AIM:
The required output consists solely of the lines from the top of the listing through the line containing "S.view_settings.exposure = 0.10", transcribed exactly.

====

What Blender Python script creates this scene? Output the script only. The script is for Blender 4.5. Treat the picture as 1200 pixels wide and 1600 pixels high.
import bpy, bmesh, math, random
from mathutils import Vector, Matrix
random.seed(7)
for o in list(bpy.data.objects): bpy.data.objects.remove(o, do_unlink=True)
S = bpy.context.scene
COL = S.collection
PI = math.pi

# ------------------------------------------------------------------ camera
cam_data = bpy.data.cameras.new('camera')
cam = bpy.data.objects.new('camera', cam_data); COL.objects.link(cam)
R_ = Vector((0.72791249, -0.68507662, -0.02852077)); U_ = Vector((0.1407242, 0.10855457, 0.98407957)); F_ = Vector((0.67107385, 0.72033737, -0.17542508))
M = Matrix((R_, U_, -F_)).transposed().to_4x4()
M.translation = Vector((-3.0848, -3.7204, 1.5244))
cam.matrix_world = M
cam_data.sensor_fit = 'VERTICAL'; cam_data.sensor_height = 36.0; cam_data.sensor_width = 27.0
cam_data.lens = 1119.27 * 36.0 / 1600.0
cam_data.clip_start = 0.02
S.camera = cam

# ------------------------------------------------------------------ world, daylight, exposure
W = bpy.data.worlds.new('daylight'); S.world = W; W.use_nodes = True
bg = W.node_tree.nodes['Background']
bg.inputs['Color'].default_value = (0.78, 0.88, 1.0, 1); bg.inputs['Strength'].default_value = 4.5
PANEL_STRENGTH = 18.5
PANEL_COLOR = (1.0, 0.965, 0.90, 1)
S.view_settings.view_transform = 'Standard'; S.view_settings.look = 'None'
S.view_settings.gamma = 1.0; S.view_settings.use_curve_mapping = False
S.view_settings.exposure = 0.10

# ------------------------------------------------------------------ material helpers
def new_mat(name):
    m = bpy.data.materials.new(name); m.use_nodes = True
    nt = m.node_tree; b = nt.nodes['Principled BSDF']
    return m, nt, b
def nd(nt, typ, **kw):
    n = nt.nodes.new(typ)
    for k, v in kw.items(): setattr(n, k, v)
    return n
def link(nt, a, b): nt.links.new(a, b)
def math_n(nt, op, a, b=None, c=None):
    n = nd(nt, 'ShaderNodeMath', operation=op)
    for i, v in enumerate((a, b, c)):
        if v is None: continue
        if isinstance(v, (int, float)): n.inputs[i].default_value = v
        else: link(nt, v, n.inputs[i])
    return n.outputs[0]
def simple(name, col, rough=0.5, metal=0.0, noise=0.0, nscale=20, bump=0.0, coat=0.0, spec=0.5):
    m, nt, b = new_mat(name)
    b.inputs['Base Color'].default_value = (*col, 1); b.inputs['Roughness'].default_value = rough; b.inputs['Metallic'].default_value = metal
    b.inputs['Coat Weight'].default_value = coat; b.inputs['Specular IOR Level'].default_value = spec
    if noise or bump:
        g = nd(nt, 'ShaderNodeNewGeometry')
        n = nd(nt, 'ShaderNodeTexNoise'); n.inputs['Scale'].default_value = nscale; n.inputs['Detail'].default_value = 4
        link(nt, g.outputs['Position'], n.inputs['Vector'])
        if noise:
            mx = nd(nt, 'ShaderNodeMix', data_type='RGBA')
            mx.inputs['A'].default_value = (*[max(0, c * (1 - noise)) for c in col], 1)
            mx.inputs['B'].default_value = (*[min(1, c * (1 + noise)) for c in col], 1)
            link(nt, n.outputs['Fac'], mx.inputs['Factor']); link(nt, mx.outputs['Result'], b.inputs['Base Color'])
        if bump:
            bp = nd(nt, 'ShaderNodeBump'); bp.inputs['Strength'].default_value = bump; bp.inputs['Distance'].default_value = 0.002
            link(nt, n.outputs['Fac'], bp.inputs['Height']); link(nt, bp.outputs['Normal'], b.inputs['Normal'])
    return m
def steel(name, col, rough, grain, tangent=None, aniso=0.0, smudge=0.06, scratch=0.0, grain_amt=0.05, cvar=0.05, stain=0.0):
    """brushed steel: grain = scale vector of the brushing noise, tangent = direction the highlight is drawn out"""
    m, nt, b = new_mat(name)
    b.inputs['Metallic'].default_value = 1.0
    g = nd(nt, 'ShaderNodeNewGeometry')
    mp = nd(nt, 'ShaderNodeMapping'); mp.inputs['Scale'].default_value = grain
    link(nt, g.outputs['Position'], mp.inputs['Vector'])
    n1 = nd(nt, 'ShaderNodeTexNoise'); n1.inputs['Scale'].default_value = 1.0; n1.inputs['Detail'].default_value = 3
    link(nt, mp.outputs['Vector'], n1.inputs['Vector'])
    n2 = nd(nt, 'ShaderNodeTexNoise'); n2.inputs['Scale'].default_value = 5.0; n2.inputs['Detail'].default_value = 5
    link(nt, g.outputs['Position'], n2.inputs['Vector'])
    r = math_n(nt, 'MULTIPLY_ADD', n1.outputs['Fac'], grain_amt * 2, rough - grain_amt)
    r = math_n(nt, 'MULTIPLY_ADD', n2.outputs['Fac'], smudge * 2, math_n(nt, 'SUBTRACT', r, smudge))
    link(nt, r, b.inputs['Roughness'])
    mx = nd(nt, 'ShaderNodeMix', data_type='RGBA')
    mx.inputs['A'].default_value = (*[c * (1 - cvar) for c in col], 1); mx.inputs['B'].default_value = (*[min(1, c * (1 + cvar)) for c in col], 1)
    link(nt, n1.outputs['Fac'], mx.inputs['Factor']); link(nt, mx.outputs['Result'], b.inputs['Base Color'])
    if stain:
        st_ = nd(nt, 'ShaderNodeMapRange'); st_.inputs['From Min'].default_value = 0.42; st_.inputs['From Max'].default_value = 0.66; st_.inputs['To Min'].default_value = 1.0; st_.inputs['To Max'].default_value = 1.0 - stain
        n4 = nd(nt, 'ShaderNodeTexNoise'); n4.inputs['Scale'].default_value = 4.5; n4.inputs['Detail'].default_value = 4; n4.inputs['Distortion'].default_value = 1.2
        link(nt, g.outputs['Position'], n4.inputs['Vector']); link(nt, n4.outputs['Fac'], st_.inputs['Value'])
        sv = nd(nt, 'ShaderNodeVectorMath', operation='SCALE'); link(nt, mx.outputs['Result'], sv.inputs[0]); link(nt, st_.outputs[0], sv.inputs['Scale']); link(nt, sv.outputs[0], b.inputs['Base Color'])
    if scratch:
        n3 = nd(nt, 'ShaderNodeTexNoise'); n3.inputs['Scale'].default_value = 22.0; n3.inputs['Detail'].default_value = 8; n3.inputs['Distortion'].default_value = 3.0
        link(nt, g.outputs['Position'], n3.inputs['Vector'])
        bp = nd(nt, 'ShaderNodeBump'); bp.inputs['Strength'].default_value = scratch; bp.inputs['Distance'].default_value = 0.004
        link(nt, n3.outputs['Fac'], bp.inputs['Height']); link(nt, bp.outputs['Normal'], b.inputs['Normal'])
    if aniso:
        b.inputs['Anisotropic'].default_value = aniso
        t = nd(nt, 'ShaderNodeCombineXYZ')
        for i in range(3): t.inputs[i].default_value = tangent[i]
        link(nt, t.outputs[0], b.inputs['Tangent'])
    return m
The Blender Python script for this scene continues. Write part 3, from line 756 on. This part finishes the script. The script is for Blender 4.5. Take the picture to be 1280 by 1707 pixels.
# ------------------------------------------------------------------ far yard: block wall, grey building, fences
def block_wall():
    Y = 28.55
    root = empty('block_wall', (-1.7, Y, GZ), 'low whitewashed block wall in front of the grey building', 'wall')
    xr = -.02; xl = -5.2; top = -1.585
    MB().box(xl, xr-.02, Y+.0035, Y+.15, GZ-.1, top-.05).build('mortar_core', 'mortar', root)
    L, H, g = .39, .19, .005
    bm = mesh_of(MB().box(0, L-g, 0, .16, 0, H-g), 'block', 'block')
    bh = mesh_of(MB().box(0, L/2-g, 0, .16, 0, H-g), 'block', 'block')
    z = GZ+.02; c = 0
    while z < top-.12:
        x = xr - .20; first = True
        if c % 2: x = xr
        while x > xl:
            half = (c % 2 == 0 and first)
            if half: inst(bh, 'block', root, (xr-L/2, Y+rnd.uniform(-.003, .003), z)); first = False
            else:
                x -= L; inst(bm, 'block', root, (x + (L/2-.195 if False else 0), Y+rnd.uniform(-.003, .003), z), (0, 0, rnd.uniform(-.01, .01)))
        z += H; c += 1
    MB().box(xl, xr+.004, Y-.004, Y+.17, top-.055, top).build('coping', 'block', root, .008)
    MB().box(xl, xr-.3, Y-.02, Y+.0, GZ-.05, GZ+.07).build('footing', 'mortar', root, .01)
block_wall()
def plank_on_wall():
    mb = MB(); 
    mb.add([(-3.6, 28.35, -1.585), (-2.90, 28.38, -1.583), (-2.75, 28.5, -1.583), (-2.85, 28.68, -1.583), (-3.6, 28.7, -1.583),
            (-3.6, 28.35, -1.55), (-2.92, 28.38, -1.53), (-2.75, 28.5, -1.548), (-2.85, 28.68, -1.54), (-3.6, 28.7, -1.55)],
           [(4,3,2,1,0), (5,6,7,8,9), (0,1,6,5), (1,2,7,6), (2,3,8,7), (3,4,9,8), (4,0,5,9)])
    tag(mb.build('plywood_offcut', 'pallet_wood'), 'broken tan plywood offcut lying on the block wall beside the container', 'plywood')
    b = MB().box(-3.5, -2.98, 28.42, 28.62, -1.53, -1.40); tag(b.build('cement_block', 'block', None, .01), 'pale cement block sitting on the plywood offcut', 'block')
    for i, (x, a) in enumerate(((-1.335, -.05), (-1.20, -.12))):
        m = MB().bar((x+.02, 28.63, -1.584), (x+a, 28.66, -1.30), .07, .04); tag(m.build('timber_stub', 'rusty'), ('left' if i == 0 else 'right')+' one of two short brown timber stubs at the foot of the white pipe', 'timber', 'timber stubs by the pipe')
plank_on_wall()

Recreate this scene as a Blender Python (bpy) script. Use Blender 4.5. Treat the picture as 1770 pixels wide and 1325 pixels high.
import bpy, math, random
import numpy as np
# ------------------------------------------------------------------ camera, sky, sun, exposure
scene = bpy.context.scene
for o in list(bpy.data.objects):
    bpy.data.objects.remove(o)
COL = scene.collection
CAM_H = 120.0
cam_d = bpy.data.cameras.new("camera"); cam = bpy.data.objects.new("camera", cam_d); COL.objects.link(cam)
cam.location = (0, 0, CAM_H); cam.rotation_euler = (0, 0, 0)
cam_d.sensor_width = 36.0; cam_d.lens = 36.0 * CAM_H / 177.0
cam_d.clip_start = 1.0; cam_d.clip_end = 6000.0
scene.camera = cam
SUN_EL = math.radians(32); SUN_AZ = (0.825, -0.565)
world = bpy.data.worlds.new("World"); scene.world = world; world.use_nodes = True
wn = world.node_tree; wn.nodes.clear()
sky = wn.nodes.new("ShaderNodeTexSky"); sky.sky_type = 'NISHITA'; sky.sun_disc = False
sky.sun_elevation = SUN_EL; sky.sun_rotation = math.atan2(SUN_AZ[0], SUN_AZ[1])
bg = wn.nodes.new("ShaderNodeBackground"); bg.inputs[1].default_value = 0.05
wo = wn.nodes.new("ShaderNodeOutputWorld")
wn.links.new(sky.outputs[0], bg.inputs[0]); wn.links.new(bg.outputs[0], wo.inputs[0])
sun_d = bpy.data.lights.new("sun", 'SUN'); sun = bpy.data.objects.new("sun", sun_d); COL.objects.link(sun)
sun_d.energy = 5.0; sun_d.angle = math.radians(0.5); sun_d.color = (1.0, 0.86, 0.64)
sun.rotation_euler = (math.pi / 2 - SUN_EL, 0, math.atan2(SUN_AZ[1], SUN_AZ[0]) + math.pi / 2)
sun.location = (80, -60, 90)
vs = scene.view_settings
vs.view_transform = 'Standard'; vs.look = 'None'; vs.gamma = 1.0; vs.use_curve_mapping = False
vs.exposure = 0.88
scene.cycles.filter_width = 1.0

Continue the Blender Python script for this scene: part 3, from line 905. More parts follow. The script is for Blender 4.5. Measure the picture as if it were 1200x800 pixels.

====

FULL SOLUTION:
What Blender Python script creates this scene? Output the script only. The script is for Blender 4.5. Treat the picture as 1200 pixels wide and 1600 pixels high.
import bpy, bmesh, math, random
from mathutils import Vector, Matrix
random.seed(7)
for o in list(bpy.data.objects): bpy.data.objects.remove(o, do_unlink=True)
S = bpy.context.scene
COL = S.collection
PI = math.pi

# ------------------------------------------------------------------ camera
cam_data = bpy.data.cameras.new('camera')
cam = bpy.data.objects.new('camera', cam_data); COL.objects.link(cam)
R_ = Vector((0.72791249, -0.68507662, -0.02852077)); U_ = Vector((0.1407242, 0.10855457, 0.98407957)); F_ = Vector((0.67107385, 0.72033737, -0.17542508))
M = Matrix((R_, U_, -F_)).transposed().to_4x4()
M.translation = Vector((-3.0848, -3.7204, 1.5244))
cam.matrix_world = M
cam_data.sensor_fit = 'VERTICAL'; cam_data.sensor_height = 36.0; cam_data.sensor_width = 27.0
cam_data.lens = 1119.27 * 36.0 / 1600.0
cam_data.clip_start = 0.02
S.camera = cam

# ------------------------------------------------------------------ world, daylight, exposure
W = bpy.data.worlds.new('daylight'); S.world = W; W.use_nodes = True
bg = W.node_tree.nodes['Background']
bg.inputs['Color'].default_value = (0.78, 0.88, 1.0, 1); bg.inputs['Strength'].default_value = 4.5
PANEL_STRENGTH = 18.5
PANEL_COLOR = (1.0, 0.965, 0.90, 1)
S.view_settings.view_transform = 'Standard'; S.view_settings.look = 'None'
S.view_settings.gamma = 1.0; S.view_settings.use_curve_mapping = False
S.view_settings.exposure = 0.10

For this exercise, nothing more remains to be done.